Hybrid deep learning–based active noise control for encapsulated structures with openings

Traditional active noise control (ANC) systems rely on adaptive filtering techniques that assume a linear relationship between signals. However, in practical implementations, nonlinear distortions, particularly those introduced by loudspeakers, can degrade control performance, limiting the effectiveness of conventional ANC approaches. This paper presents a hybrid ANC algorithm, GFANC-THFxNLMS, designed to enhance adaptability and robustness in complex acoustic environments, such as encapsulated structures with openings.
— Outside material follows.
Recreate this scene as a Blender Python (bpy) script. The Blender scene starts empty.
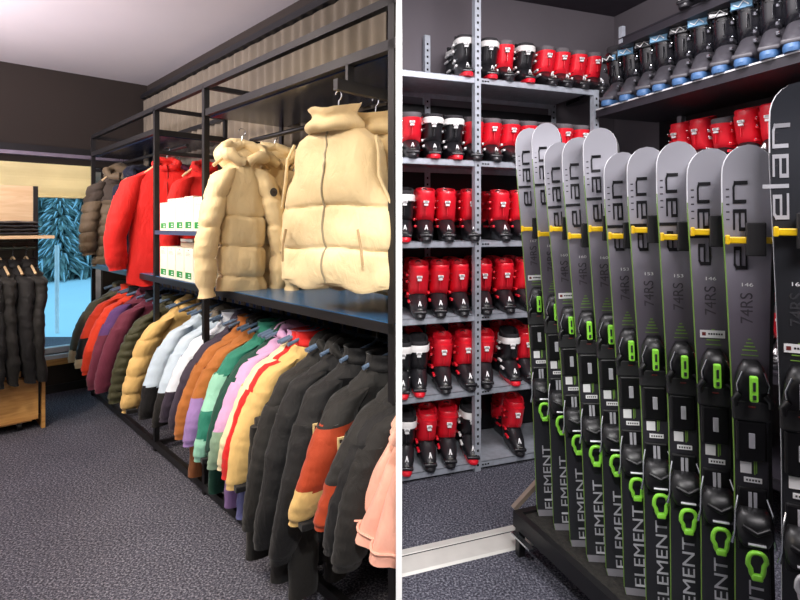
import bpy, bmesh, math, random
from mathutils import Vector, Matrix, noise
random.seed(7)
PI = math.pi
COL = bpy.context.scene.collection
EYE = 1.45; F = 540.0; HY = 225.0; CX = 400.0

# ------------------------------------------------------------------ materials
def lin(c):
    c = c / 255.0
    return c / 12.92 if c <= .04045 else ((c + .055) / 1.055) ** 2.4
def rgb(c): return (lin(c[0]), lin(c[1]), lin(c[2]), 1)
MATS = {}
def mat(name, c, rough=.6, metal=0, var=.08, vscale=12, bump=0, bscale=200, coat=0, sheen=0, spec=.5, trans=0):
    if name in MATS: return MATS[name]
    m = bpy.data.materials.new(name); m.use_nodes = True
    nt = m.node_tree; N = nt.nodes; L = nt.links
    b = N['Principled BSDF']
    b.inputs['Roughness'].default_value = rough; b.inputs['Metallic'].default_value = metal
    b.inputs['Specular IOR Level'].default_value = spec
    b.inputs['Coat Weight'].default_value = coat; b.inputs['Sheen Weight'].default_value = sheen
    b.inputs['Transmission Weight'].default_value = trans
    tc = N.new('ShaderNodeTexCoord'); nz = N.new('ShaderNodeTexNoise')
    nz.inputs['Scale'].default_value = vscale; nz.inputs['Detail'].default_value = 4
    L.new(tc.outputs['Object'], nz.inputs['Vector'])
    r = N.new('ShaderNodeValToRGB'); k = rgb(c)
    r.color_ramp.elements[0].position = .3; r.color_ramp.elements[1].position = .7
    r.color_ramp.elements[0].color = (k[0]*(1-var), k[1]*(1-var), k[2]*(1-var), 1)
    r.color_ramp.elements[1].color = (min(1, k[0]*(1+var)), min(1, k[1]*(1+var)), min(1, k[2]*(1+var)), 1)
    L.new(nz.outputs['Fac'], r.inputs['Fac']); L.new(r.outputs['Color'], b.inputs['Base Color'])
    if bump:
        n2 = N.new('ShaderNodeTexNoise'); n2.inputs['Scale'].default_value = bscale; n2.inputs['Detail'].default_value = 3
        L.new(tc.outputs['Object'], n2.inputs['Vector'])
        bp = N.new('ShaderNodeBump'); bp.inputs['Strength'].default_value = bump; bp.inputs['Distance'].default_value = .004
        L.new(n2.outputs['Fac'], bp.inputs['Height']); L.new(bp.outputs['Normal'], b.inputs['Normal'])
    MATS[name] = m
    return m
def fabric(name, c, rough=.75, bump=.25):
    m = mat(name, c, rough, var=.07, vscale=9, bump=0, sheen=.1, spec=.3)
    nt = m.node_tree; N = nt.nodes; L = nt.links; b = N['Principled BSDF']; tc = [n for n in N if n.type == 'TEX_COORD'][0]
    mp = N.new('ShaderNodeMapping'); mp.inputs['Scale'].default_value = (1, 1, .45); L.new(tc.outputs['Object'], mp.inputs['Vector'])
    n1 = N.new('ShaderNodeTexNoise'); n1.inputs['Scale'].default_value = 26; n1.inputs['Detail'].default_value = 3; n1.inputs['Distortion'].default_value = .9
    L.new(mp.outputs['Vector'], n1.inputs['Vector'])
    bp = N.new('ShaderNodeBump'); bp.inputs['Strength'].default_value = .55; bp.inputs['Distance'].default_value = .011
    L.new(n1.outputs['Fac'], bp.inputs['Height'])
    n2 = N.new('ShaderNodeTexNoise'); n2.inputs['Scale'].default_value = 400
    L.new(tc.outputs['Object'], n2.inputs['Vector'])
    b2 = N.new('ShaderNodeBump'); b2.inputs['Strength'].default_value = bump; b2.inputs['Distance'].default_value = .002
    L.new(n2.outputs['Fac'], b2.inputs['Height']); L.new(bp.outputs['Normal'], b2.inputs['Normal']); L.new(b2.outputs['Normal'], b.inputs['Normal'])
    return m

def carpet():
    m = bpy.data.materials.new('carpet'); m.use_nodes = True; nt = m.node_tree; N = nt.nodes; L = nt.links
    b = N['Principled BSDF']; b.inputs['Roughness'].default_value = .95; b.inputs['Specular IOR Level'].default_value = .15
    tc = N.new('ShaderNodeTexCoord')
    n1 = N.new('ShaderNodeTexNoise'); n1.inputs['Scale'].default_value = 105; n1.inputs['Detail'].default_value = 6; n1.inputs['Roughness'].default_value = .7
    n2 = N.new('ShaderNodeTexNoise'); n2.inputs['Scale'].default_value = 3; n2.inputs['Detail'].default_value = 4
    for n in (n1, n2): L.new(tc.outputs['Object'], n.inputs['Vector'])
    r = N.new('ShaderNodeValToRGB'); e = r.color_ramp.elements
    e[0].position = .37; e[0].color = rgb((42, 42, 50)); e[1].position = .66; e[1].color = rgb((160, 160, 170))
    x = e.new(.5); x.color = rgb((80, 80, 92))
    L.new(n1.outputs['Fac'], r.inputs['Fac'])
    mx = N.new('ShaderNodeMix'); mx.data_type = 'RGBA'; mx.blend_type = 'MULTIPLY'; mx.inputs['Factor'].default_value = .35
    L.new(r.outputs['Color'], mx.inputs['A']); L.new(n2.outputs['Fac'], mx.inputs['B'])
    L.new(mx.outputs['Result'], b.inputs['Base Color'])
    bp = N.new('ShaderNodeBump'); bp.inputs['Strength'].default_value = .15; bp.inputs['Distance'].default_value = .002
    L.new(n1.outputs['Fac'], bp.inputs['Height']); L.new(bp.outputs['Normal'], b.inputs['Normal'])
    return m
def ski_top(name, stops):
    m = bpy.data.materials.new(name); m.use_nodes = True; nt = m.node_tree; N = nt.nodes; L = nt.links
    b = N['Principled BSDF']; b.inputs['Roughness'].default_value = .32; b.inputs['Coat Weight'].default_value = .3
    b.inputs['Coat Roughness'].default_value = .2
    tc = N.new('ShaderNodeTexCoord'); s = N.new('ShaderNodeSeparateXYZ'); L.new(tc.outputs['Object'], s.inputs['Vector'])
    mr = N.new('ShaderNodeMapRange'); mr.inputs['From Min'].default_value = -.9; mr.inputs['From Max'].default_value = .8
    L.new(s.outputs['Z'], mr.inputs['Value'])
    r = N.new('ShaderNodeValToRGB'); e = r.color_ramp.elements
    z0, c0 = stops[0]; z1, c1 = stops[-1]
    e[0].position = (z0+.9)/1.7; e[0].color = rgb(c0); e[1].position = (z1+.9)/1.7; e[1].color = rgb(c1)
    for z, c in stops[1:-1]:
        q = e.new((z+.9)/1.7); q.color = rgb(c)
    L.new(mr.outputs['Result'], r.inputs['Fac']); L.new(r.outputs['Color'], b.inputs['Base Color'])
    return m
def wood(name, c1, c2):
    m = bpy.data.materials.new(name); m.use_nodes = True; nt = m.node_tree; N = nt.nodes; L = nt.links
    b = N['Principled BSDF']; b.inputs['Roughness'].default_value = .5
    tc = N.new('ShaderNodeTexCoord'); mp = N.new('ShaderNodeMapping'); mp.inputs['Scale'].default_value = (1.5, 1.5, 14)
    L.new(tc.outputs['Object'], mp.inputs['Vector'])
    n = N.new('ShaderNodeTexNoise'); n.inputs['Scale'].default_value = 2.2; n.inputs['Detail'].default_value = 6; n.inputs['Distortion'].default_value = 1.2
    L.new(mp.outputs['Vector'], n.inputs['Vector'])
    r = N.new('ShaderNodeValToRGB'); r.color_ramp.elements[0].position = .35; r.color_ramp.elements[1].position = .65
    r.color_ramp.elements[0].color = rgb(c1); r.color_ramp.elements[1].color = rgb(c2)
    L.new(n.outputs['Fac'], r.inputs['Fac']); L.new(r.outputs['Color'], b.inputs['Base Color'])
    return m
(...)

The proposed method leverages deep learning to construct a dataset of pre-trained sub-control filters and employs a 1D convolutional neural network (CNN) to dynamically generate the most suitable filter for the incoming noise. An adaptive filtering stage then fine-tunes the control filter in real time, ensuring optimal noise attenuation. The performance of GFANC-THFxNLMS is evaluated against conventional ANC algorithms, namely GFANC and THFxNLMS, under both time-invariant and time-varying conditions. The results indicate that the proposed method achieves enhanced noise reduction, with 6.74 dB using THFxNLMS, 8.01 dB using GFANC, and 9.49 dB using GFANC-THFxNLMS, highlighting its effectiveness in noise mitigation.